Task requirements: Select every line below containing the word "Blender".

Material to process:
* START *

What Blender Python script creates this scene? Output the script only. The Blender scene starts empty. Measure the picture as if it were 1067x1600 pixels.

* END *
* START *

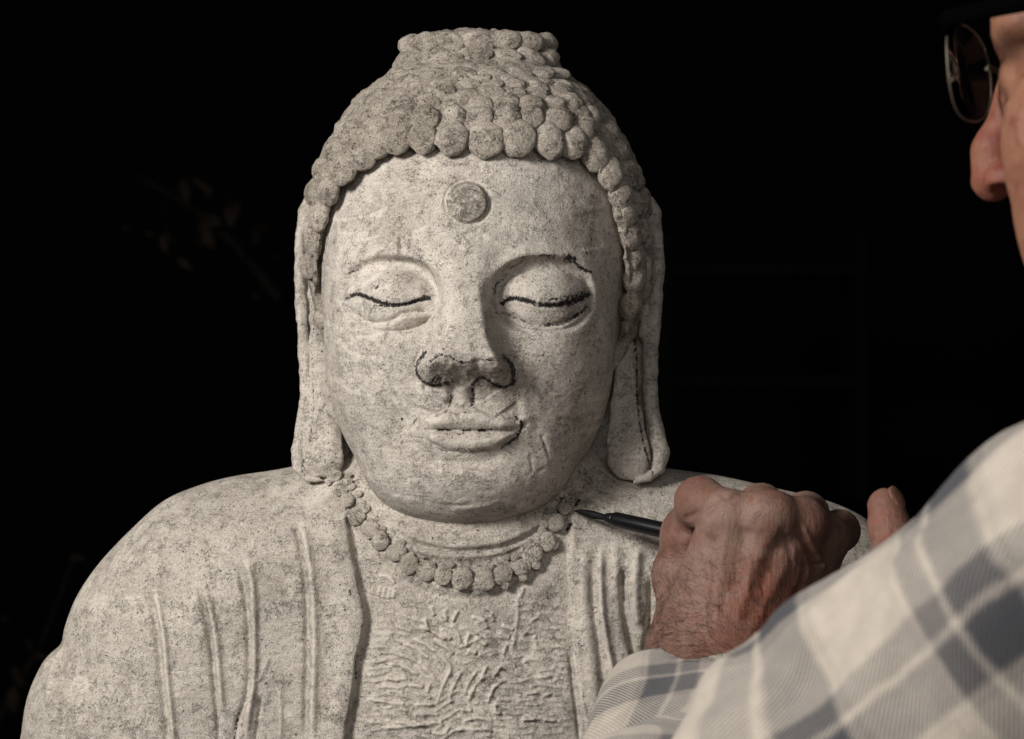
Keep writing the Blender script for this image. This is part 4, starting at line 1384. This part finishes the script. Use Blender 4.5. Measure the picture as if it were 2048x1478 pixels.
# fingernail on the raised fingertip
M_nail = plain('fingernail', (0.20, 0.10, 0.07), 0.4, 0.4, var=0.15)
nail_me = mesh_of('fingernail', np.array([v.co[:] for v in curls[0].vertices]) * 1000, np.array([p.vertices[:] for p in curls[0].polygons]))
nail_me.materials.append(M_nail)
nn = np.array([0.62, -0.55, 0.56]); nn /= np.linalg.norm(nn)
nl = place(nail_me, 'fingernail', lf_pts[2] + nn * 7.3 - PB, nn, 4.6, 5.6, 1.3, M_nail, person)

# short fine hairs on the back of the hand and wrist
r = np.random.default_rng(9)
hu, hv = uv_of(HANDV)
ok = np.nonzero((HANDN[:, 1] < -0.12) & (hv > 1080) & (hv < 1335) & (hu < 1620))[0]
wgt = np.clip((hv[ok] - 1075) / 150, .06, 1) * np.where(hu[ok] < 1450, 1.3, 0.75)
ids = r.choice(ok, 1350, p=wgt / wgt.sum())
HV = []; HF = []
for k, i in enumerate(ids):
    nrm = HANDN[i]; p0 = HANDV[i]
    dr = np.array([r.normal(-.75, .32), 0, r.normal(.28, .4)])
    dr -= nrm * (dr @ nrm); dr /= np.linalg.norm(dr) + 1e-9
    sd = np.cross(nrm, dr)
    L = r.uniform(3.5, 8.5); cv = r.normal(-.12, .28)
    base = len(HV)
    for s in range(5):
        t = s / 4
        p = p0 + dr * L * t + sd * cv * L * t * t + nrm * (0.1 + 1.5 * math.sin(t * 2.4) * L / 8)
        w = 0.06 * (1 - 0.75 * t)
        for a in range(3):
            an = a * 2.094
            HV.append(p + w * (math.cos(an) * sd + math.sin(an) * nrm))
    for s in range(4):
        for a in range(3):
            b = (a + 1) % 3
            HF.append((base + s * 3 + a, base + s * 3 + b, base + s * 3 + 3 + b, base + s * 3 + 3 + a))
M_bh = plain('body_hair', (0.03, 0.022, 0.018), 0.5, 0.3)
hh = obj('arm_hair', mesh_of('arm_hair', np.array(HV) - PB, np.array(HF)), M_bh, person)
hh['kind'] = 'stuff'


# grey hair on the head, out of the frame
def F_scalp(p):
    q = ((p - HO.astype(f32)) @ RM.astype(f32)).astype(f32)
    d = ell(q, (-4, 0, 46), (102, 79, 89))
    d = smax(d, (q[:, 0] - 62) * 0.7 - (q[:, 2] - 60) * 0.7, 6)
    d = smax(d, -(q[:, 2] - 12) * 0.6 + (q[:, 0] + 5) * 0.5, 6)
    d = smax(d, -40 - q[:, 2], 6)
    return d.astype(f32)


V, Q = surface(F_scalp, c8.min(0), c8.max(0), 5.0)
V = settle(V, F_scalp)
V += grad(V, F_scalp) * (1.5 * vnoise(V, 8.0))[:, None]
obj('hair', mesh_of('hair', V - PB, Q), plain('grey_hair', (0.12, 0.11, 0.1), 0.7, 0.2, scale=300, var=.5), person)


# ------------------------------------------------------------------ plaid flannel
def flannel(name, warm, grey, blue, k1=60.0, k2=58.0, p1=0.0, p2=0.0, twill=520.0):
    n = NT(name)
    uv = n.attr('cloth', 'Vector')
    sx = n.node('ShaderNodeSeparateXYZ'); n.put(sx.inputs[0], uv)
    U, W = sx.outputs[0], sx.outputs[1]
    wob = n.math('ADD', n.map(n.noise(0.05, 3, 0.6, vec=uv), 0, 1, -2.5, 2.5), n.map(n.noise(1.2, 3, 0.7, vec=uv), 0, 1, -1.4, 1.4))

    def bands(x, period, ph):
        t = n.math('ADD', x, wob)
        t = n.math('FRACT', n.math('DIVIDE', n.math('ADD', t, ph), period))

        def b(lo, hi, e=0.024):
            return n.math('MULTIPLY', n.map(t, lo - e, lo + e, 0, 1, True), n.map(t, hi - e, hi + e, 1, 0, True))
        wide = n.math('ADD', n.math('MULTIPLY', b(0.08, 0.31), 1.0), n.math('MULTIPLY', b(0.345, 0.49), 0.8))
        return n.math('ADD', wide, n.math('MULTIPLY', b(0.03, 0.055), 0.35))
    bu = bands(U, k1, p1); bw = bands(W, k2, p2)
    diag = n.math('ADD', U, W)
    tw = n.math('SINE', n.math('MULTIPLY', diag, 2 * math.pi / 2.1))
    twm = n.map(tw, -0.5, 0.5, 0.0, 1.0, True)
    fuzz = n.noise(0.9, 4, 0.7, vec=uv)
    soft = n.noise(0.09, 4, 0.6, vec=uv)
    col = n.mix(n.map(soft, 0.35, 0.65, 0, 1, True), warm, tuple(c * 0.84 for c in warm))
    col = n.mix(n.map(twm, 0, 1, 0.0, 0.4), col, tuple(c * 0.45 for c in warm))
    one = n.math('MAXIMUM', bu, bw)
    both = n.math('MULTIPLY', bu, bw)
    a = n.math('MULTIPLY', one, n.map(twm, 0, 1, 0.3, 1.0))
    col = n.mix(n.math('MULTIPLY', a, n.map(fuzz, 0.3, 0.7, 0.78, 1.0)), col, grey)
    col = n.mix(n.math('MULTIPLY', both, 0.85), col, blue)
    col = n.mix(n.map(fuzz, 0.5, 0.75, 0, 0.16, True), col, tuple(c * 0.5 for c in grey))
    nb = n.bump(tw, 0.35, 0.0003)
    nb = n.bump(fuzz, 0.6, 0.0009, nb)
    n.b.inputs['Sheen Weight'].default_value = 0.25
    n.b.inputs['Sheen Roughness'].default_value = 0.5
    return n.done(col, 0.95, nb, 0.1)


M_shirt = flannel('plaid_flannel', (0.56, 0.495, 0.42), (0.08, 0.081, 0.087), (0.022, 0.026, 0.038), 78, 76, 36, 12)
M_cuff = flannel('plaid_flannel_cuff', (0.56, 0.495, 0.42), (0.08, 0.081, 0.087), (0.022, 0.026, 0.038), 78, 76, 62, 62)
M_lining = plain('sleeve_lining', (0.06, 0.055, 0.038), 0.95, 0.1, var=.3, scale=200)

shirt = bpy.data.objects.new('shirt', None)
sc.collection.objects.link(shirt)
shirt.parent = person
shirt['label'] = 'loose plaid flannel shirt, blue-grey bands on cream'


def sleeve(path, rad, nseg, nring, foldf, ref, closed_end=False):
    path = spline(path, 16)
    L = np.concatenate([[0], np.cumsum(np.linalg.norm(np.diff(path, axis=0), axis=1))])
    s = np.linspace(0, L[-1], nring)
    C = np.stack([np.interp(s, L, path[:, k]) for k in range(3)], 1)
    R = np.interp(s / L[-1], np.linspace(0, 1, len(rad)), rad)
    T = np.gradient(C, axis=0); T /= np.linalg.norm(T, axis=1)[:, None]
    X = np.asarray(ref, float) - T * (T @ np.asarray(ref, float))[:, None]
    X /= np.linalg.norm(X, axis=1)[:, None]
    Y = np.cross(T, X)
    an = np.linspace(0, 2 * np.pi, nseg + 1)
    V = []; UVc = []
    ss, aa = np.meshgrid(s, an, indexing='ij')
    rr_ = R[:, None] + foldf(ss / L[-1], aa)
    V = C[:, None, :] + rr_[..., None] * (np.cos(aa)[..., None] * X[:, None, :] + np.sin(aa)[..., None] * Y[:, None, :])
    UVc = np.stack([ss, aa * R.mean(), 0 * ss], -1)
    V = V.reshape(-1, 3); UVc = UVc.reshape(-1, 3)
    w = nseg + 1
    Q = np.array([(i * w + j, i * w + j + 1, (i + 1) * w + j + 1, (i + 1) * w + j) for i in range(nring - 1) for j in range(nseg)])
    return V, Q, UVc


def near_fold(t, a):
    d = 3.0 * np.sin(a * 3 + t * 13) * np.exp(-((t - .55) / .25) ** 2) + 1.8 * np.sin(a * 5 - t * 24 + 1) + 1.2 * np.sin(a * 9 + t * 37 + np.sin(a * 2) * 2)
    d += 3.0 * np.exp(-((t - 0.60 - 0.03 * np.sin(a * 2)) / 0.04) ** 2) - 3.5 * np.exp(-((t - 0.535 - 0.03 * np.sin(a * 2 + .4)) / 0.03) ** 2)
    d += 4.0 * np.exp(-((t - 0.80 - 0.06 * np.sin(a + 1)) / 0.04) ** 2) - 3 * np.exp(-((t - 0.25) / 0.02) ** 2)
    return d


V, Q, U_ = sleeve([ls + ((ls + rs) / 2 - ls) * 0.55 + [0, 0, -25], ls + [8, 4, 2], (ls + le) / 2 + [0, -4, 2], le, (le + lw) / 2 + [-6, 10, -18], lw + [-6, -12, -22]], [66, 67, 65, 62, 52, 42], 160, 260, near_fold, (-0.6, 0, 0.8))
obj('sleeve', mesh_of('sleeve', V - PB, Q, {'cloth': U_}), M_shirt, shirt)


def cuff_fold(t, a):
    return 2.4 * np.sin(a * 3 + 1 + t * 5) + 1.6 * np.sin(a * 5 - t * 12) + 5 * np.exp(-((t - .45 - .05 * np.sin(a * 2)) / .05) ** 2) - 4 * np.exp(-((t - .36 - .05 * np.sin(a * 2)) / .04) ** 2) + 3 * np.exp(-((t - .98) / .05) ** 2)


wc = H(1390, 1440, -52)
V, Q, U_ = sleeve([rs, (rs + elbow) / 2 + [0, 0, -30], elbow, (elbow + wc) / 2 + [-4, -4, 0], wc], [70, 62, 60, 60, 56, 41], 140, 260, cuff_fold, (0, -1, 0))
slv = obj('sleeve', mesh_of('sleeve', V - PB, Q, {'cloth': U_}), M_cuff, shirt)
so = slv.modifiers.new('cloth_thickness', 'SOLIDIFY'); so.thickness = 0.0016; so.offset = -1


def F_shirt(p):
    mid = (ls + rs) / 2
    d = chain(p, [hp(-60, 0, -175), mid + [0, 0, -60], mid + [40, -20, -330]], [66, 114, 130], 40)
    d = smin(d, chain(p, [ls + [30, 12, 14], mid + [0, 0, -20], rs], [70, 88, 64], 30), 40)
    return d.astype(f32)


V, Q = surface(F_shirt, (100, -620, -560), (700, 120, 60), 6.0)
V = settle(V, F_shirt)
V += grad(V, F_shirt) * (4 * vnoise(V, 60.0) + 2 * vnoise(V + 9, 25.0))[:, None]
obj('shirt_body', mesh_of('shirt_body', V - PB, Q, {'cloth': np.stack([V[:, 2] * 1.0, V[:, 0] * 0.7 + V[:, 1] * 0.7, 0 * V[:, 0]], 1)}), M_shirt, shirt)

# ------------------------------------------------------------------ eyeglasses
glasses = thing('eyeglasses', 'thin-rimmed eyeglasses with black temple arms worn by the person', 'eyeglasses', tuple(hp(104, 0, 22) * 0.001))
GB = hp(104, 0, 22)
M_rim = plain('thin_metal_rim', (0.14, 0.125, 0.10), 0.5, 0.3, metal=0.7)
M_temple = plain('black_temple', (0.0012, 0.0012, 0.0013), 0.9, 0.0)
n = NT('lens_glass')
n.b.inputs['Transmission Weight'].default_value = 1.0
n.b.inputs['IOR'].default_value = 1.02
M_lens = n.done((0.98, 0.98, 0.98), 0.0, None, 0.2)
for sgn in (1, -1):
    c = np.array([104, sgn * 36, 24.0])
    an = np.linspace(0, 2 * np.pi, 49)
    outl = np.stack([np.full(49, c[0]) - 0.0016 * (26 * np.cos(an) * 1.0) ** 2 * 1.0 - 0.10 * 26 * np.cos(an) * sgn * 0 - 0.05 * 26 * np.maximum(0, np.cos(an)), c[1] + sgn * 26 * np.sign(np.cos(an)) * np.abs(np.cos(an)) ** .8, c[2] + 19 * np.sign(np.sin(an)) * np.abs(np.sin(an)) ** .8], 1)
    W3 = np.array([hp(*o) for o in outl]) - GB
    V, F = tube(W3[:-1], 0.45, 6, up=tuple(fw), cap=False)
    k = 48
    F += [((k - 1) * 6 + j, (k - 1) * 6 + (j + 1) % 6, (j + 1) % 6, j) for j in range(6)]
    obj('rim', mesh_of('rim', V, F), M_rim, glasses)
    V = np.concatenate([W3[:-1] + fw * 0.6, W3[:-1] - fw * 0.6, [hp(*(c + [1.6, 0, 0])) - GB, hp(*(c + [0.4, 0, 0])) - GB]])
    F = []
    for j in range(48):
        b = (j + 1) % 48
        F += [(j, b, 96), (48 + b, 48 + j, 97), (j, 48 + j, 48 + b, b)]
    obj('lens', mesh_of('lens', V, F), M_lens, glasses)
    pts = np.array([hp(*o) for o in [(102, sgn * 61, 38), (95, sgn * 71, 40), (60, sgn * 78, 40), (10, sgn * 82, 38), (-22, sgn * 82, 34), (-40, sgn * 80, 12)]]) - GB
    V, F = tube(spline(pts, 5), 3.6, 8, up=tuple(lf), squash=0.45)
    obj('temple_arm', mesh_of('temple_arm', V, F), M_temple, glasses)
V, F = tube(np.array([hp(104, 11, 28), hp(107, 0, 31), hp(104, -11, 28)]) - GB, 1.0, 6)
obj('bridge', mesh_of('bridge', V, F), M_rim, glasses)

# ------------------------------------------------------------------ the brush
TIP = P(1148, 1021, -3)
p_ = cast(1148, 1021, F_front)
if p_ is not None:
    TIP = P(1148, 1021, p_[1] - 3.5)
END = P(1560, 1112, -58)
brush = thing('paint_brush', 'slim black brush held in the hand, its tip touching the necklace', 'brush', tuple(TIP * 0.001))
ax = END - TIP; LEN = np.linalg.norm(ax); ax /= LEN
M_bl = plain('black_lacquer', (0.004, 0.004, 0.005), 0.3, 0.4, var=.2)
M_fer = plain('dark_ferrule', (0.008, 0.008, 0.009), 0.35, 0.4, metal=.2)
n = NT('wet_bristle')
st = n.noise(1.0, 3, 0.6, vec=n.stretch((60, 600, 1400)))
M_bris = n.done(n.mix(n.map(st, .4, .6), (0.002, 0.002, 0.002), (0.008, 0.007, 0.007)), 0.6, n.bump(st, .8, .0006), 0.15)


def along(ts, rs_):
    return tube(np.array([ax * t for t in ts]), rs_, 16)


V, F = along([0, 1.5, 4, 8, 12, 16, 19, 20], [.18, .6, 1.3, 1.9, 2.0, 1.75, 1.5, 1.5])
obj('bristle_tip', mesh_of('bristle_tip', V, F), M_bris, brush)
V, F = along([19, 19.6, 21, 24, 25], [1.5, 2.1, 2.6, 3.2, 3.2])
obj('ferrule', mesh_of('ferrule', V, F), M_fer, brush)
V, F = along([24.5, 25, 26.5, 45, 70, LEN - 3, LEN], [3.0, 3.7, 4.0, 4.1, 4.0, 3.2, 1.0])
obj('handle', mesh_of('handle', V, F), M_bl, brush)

* END *

Correct output:
What Blender Python script creates this scene? Output the script only. The Blender scene starts empty. Measure the picture as if it were 1067x1600 pixels.
Keep writing the Blender script for this image. This is part 4, starting at line 1384. This part finishes the script. Use Blender 4.5. Measure the picture as if it were 2048x1478 pixels.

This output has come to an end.